Enrahim
Adventurer
Yes and in my breakdown of differences between how I run D&D compared to DW, I didn't claim to not use any of the moves. I singled out a subset I wouldn't generally do. It is the principles I pointed to as the main differentiator between what I have been doing and DW.And all of this is what most of the DW-specific GM agenda and moves are about. There are many of the agendas and moves you didn't follow, but this seems to use a fair number of them, and you certainly don't need to use every one in every adventure. You had a "map" in your head that you left blank in places, allowing you to create a sea cave as you needed it instead of rigidly adhering to a single floorplan, and offered them an opportunity to use it instead of the more rigorously defended castle sewer system. You gave the monsters life by creating frog-folk religion instead of keeping them as nothing more than bags of hit points to be killed. You thought dangerous by including the green slime, which isn't a monster to be killed the traditional way.

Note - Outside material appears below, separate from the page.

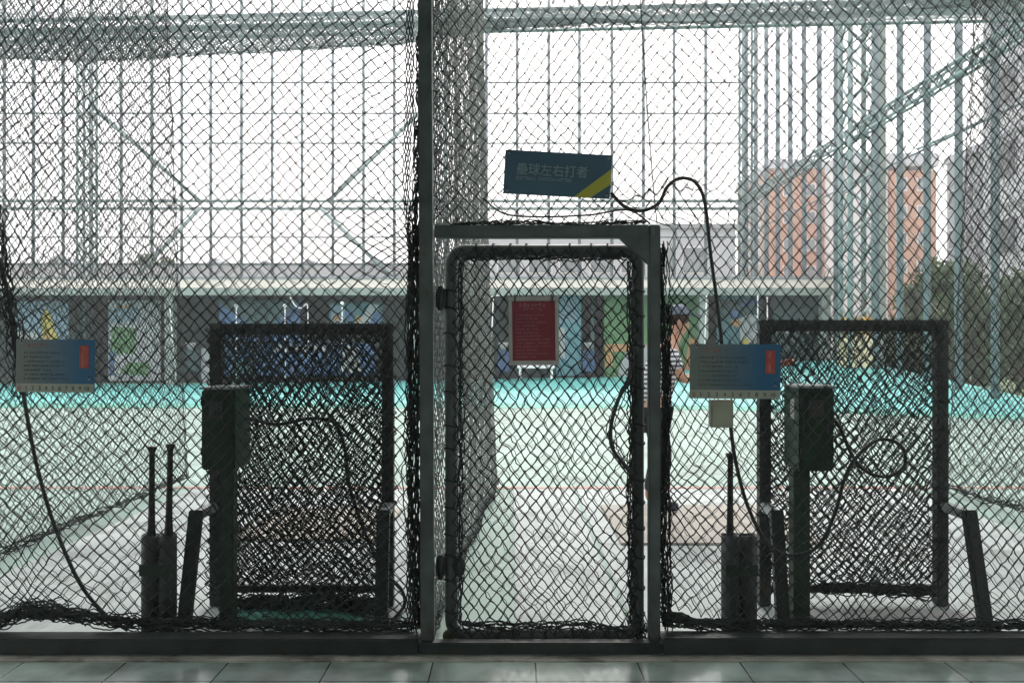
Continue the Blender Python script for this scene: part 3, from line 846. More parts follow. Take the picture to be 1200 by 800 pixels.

You spoke an unwelcome truth by revealing that the heir had been keeping secrets.
I reject the interpretation that I have a map with blanks when there is no map. (The idea of a harbour city with a castle do not qualify as a "map") I have fulfilled one half of the principle, just as those with a fully keyed map has fulfilled the other half of the principle.
I reject the notion that the green slime was thinking dangerously. I made it so obvious that I would have been really surprised if anyone or anything of value would get seriously damaged. If they had moved back trying something new, or spending their time getting tools needed to get around it, nothing bad would have happened as a consequence.
(As a side note, the heir reveal was not an unwelcome truth. I actually do not think that "move" fit any on the DW list, but that is secondary).